You were also in James Ivory’s A Room with a View. A fantastic cast including Maggie Smith, Judi Dench, Daniel Day-Lewis and Helena Bonham Carter. Do you ever see each other?

I see Helena every now and again. I see Simon Callow much more consistently. Last month there was actually a reunion in Florence marking the 30th anniversary of the distribution of the film. A lot of cast and crew came and there was a print projection. It was extraordinary how good it looked. And again, a lot of young people there who loved it. It felt so contemporary. It didn’t feel at all dated.

room-with-a-view-11
Julian Sands, Helena Bonham Carter and director James Ivory (The Florentine)

You’ve also done a lot of television throughout your career including ’24’, ‘Banshee’, and more recently ‘Gotham’ and ‘Will’. So many great actors are going to television now. What do you watch and what would you like to be a part of? 

Well, I would loved to have been in ‘Breaking Bad’, but you know that’s done and dusted. I think I was approached about it but I was busy on something else. People always tell me how great I was in ‘Game of Thrones’ even though I was never in it (laughs). I just say thank you.

And what’s your favourite movie? What does Julian Sands like to watch?

When I was at drama school in London, of course films like Apocalypse Now and The Godfather made big impressions on me, as did the early Scorsese films like Taxi Driver. European cinema made bigger impressions on me though. The films of Visconti, Fellini, Bergman, and of course films by Werner Herzog – Woyzeck, Nosferatu. Also Angelopoulos’s Travelling Players – there was something so epic and yet intimate about that film. It had something I hadn’t encountered in films before.

And finally, what’s coming up next? What are you excited about?

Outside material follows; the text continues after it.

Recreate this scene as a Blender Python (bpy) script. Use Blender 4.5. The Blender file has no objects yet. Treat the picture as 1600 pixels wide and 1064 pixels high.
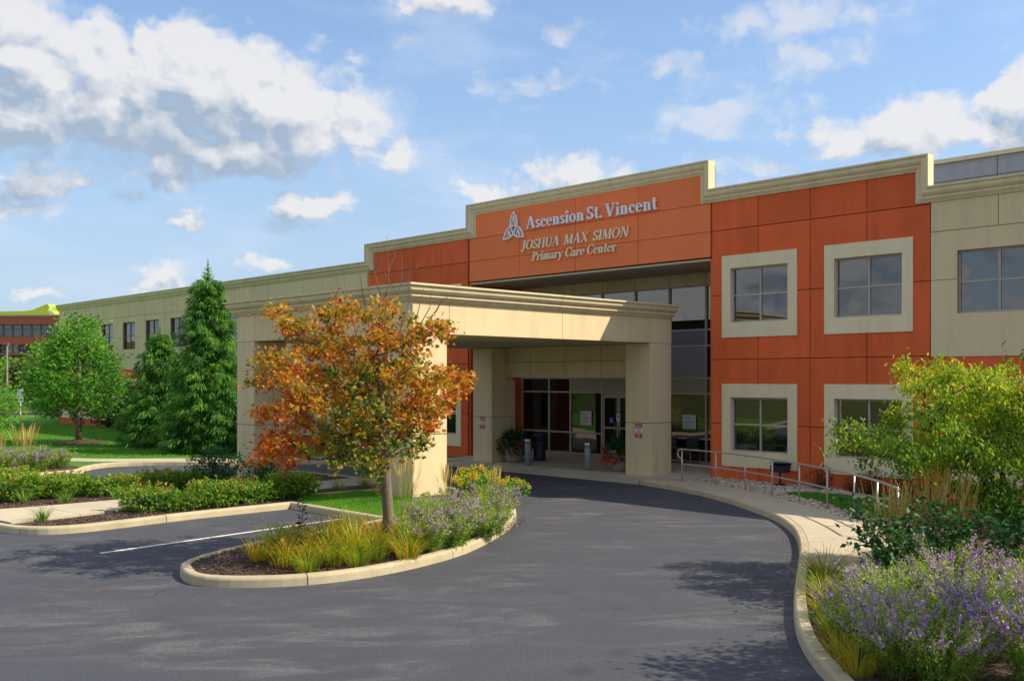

I did a film earlier this year in England called Walk Like A Panther. It’s a wrestling movie about a bunch of guys trying to enter a competition and it’s very charming and entertaining, but also has soul. If the film is anything like the experience, it’ll be wonderful. I hope it comes to the Czech Republic. It’s like a little cross between The Full Monty and Calendar Girls – it’s that same beat.